Getting a 403 error in Panther Data Explorer when a query contains a regex pattern with an escaped single quote
Last updated: June 12, 2026
QUESTION
Why am I getting a Response not successful: Received status code 403 error when running a query in Panther's Data Explorer, even though simpler queries against the same table succeed?
ANSWER
If you receive a 403 Forbidden error when running a query in Data Explorer where the results area shows {"message": "Forbidden"} with no further detail, and simpler queries against the same table succeed, this means the query was rejected before it reached Snowflake. This typically happens when the query contains a SQL syntax error caused by incorrect single-quote escaping inside a string literal.
Root cause
In Snowflake SQL, a literal single quote inside a single-quoted string must be escaped by doubling it (''). Using a backslash escape (\') is not valid Snowflake SQL syntax — it causes the string to terminate early, leaving the remaining characters as bare, unquoted SQL tokens. The malformed query is then rejected at the input validation layer with a 403.
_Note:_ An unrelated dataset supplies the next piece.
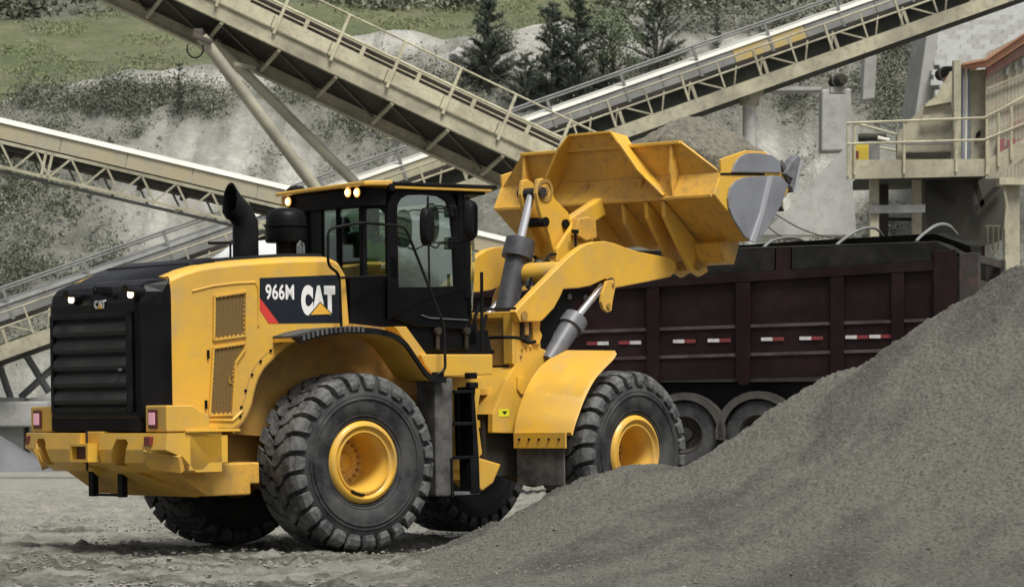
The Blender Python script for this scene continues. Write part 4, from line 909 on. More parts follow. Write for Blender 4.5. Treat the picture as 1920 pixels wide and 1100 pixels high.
# rounded shoulder between the side and the deck, deck
mb = MB(); rings = []
full = [S(x, y) for x, y in outl[:10]]
for x, z in full:
    q = []
    for s in (-1, 1):
        seq = [(s*.862, z-.10), (s*.895, z-.03), (s*.885, z-.0), (s*.84, z+.03), (s*.76, z+.045)]
        q += seq if s < 0 else seq[::-1]
    rings.append([(x, y, zz) for y, zz in q])
mb.loft(rings); mb.build('hood_shoulder', YEL, ld, smooth=True)
mb = MB(); rings = [[(x, -.77, z+.02), (x, -.74, z+.075), (x, .74, z+.075), (x, .77, z+.02)] for x, z in full[2:9]]
mb.loft(rings); mb.build('hood_deck', BLK, ld, bevel=.012)
# body inside, firewall and wheel-house liners
mb = MB(); mb.bb((-3.4, -.60, 1.2), (-1.62, .60, 2.45)); mb.build('engine_bay', BLKM, ld)
ap = [S(x, y) for x, y in arch+[(438, 812)]]
for s in (-1, 1):
    mb = MB(); rings = []
    ex = [(S(656, 612)[0]+.55, S(656, 612)[1]-.05), S(656, 612), S(620, 616)]+ap
    for x, z in ex: rings.append([(x, s*.899, z), (x, s*.55, z-.02), (x, s*.55, z+.03), (x, s*.899, z+.03)])
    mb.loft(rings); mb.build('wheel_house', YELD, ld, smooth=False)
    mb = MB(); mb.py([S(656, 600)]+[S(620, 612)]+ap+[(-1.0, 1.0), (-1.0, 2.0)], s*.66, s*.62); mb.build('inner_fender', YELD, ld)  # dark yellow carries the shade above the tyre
# flange rib with bolts following the arch
for (x, y) in ((551, 632), (527, 641), (507, 657), (488, 677), (472, 702), (460, 732), (452, 763), (450, 780)):
    p = S3(x, y, -.90); mb = MB(); mb.cyl(p, p+Vector((0, -.012, 0)), .014, n=8); mb.build('bolt', BLKM, hood_near)
rib = [S(x-14, y-10) for x, y in arch[1:12]]
mb = MB(); mb.tube([(x, -.899, z) for x, z in rib], .005, 6); mb.build('fender_seam', YELD, hood_near, smooth=True)
# pressed swage line below the top edge and big recess corner
mb = MB(); mb.tube([(x, -.899, z) for x, z in [S(*q) for q in ((360, 546), (400, 536), (440, 531), (478, 529), (484, 540), (484, 612))]], .012, 6); mb.build('swage_line', YEL, hood_near, smooth=True)
mb = MB(); mb.tube([(x, -.899, z) for x, z in [S(*q) for q in ((374, 782), (380, 786), (436, 788), (455, 770))]], .016, 6); mb.build('swage_line', YEL, hood_near, smooth=True)
mb = MB(); a = S(347, 793); b_ = S(440, 802); mb.bb((a[0], -.885, 1.18), (b_[0], -.5, 1.235)); mb.build('gap_shadow_strip', BLKM, ld)
# mesh grilles
def mesh_mat():
    m = bpy.data.materials.new('perforated_mesh'); m.use_nodes = True; t = m.node_tree; N = t.nodes; b = N['Principled BSDF']; b.inputs['Roughness'].default_value = .7
    tc = N.new('ShaderNodeTexCoord'); v = N.new('ShaderNodeTexVoronoi'); v.inputs['Scale'].default_value = 62; v.inputs['Randomness'].default_value = .15
    t.links.new(tc.outputs['Object'], v.inputs['Vector']); mx = N.new('ShaderNodeMix'); mx.data_type = 'RGBA'
    mr = N.new('ShaderNodeMapRange'); mr.inputs['From Min'].default_value = .25; mr.inputs['From Max'].default_value = .42
    t.links.new(v.outputs['Distance'], mr.inputs['Value']); t.links.new(mr.outputs[0], mx.inputs['Factor'])
    mx.inputs['A'].default_value = (.035, .025, .008, 1); mx.inputs['B'].default_value = (.20, .12, .03, 1)
    t.links.new(mx.outputs['Result'], b.inputs['Base Color']); return m
MESHM = mesh_mat()
def grille(pts, name):
    q = [S(x, y, -.905) for x, y in pts]; mb = MB(); mb.py(q, -.904, -.9005); g = mb.build(name, MESHM, ld)
    for i in range(len(pts)):
        a = q[i]; b_ = q[(i+1) % len(pts)]; mb = MB(); mb.beam((a[0], -.908, a[1]), (b_[0], -.908, b_[1]), .018, .028, up=(0, 1, 0)); mb.build('grille_frame', YEL, g)
        L_ = math.hypot(a[0]-b_[0], a[1]-b_[1]); n = int(L_/.045)
        mb = MB()
        cx_ = sum(p[0] for p in q)/len(q); cz_ = sum(p[1] for p in q)/len(q)
        for k in range(n):
            u = (k+.5)/n; x = a[0]+(b_[0]-a[0])*u; z = a[1]+(b_[1]-a[1])*u; dx, dz = cx_-x, cz_-z; l = math.hypot(dx, dz); x += dx/l*.016; z += dz/l*.016
            mb.bb((x-.008, -.909, z-.008), (x+.008, -.904, z+.008))
        mb.build('frame_teeth', YEL, g)
    return g
grille([(401, 556), (461, 547), (460, 629), (400, 637)], 'vent_grille')
g2 = grille([(399, 652), (460, 643), (458, 655), (441, 680), (435, 777), (392, 778)], 'vent_grille')
p = S(433, 711, -.91); mb = MB()
for d in ((-.02, .03, .012, .03), (-.02, -.035, .012, -.03), (-.02, -.03, -.014, .03)): mb.bb((p[0]+d[0], -.918, p[1]+d[1]), (p[0]+d[2], -.909, p[1]+d[3]))
mb.build('grille_latch', YEL, g2)
p = S(394, 664, -.91); mb = MB(); mb.bb((p[0]-.03, -.92, p[1]-.04), (p[0]-.01, -.9, p[1]+.04)); p = S(390, 758, -.91); mb.bb((p[0]-.03, -.92, p[1]-.04), (p[0]-.01, -.9, p[1]+.04)); mb.build('hinge', BLKM, g2)

# ---------------------------------------------------------------- rear cowl (black) and radiator grille
mb = MB(); rings = []
for z, dx, w0, w1 in ((1.22, .06, .90, .80), (1.30, .0, .902, .80), (2.34, .0, .902, .79), (2.44, .02, .90, .78), (2.50, .07, .895, .77), (2.545, .16, .885, .75), (2.575, .30, .86, .72)):
    xf = -3.5; xr = -3.80+dx
    rings.append([(xf, -w0, z), (min(-3.6+dx*.8, xf-.01), -w0, z), (xr+.02, -w1-.02, z), (xr, -w1+.04, z), (xr, w1-.04, z), (xr+.02, w1+.02, z), (min(-3.6+dx*.8, xf-.01), w0, z), (xf, w0, z)])
mb.loft(rings); cw = mb.build('rear_cowl', PANEL, ld, bevel=.02, seg=3)
mb = MB(); rings = []
for x, z in ((-3.60, 2.50), (-3.5, 2.555), (-3.4, 2.60), (-3.25, 2.65), (-3.1, 2.695), (-2.95, 2.73)): rings.append([(x, -.80, z-.10), (x, -.78, z+.005), (x, -.70, z+.035), (x, .70, z+.035), (x, .78, z+.005), (x, .80, z-.10)])
mb.loft(rings); mb.build('cowl_top', PANEL, ld, smooth=True)
# grille frame and louvres
mb = MB()
for a, b_ in (((-3.845, -.66, 2.26), (-3.805, -.72, 1.34)), ((-3.845, .72, 2.26), (-3.805, .66, 1.34)), ((-3.845, -.66, 2.26), (-3.805, .66, 2.21)), ((-3.845, -.66, 1.39), (-3.805, .66, 1.34))): mb.bb(a, b_)
fr = mb.build('grille_frame', BLK, ld, bevel=.01)
LOUV = mat('dusty_louvre', (.009, .009, .009), .6, col2=(.04, .038, .036), nscale=3.2, nmix=.9, rough2=.9)
for k in range(5):
    z = 2.12-k*.158; mb = MB(); rings = []
    for y in (-.655, .655): rings.append([(-3.818, y, z+.055), (-3.842, y, z+.015), (-3.855, y, z-.035), (-3.838, y, z-.07), (-3.818, y, z-.075)])
    mb.loft(rings); mb.build('louvre', LOUV, ld, smooth=False, bevel=.006)
mb = MB(); mb.bb((-3.815, -.655, 2.2), (-3.803, .655, 1.39)); mb.build('grille_backing', BLKM, ld)
mb = MB(); mb.bb((-3.875, -.60, 1.72), (-3.853, -.565, 1.745)); mb.build('latch', GREY, ld)
mb = MB(); mb.bb((-3.79, -.80, 1.168), (-3.5, .80, 1.30)); mb.build('sill', BLKM, ld); 
for y in (.66, -.66): mb = MB(); mb.cyl((-3.74, y, 1.17), (-3.74, y, 1.32), .05, n=12); mb.build('cowl_mount', DARK, ld)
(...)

This most commonly appears in REGEXP_SUBSTR_ALL or similar regex pattern strings. For example:
-- ❌ Invalid: backslash-escaped quote terminates the string early
REGEXP_SUBSTR_ALL(
some_field::STRING,
'https?://[A-Za-z0-9._~:/?#\\[\\]@!\'()*+,;=%-]+'
)In the pattern above, the \' closes the string literal at the apostrophe. Everything after it — ()*+,;=%-]+ — is treated as bare SQL, which causes the query to be malformed and rejected.
To resolve this, replace \' with '' (two single quotes) to correctly escape the apostrophe in Snowflake SQL:
-- ✅ Valid: double single-quote escaping
REGEXP_SUBSTR_ALL(
some_field::STRING,
'https?://[A-Za-z0-9._~:/?#\\[\\]@!''()*+,;=%-]+'
)Alternatively, a simpler regex pattern can be utilized if the apostrophe is not required in your character class:
-- ✅ Also valid: simplified pattern without the apostrophe
REGEXP_SUBSTR_ALL(
some_field::STRING,
'https?://[A-Za-z0-9._~:/?#%@!:;,=+*()-]+'
)Tip: To isolate the cause of a 403 error in a complex query, try removing clauses one at a time to identify which part of the query is triggering the issue. You can also test a basic query like SELECT * FROM <your_table> LIMIT 1 to confirm that the table itself is accessible and the issue is specific to the query syntax.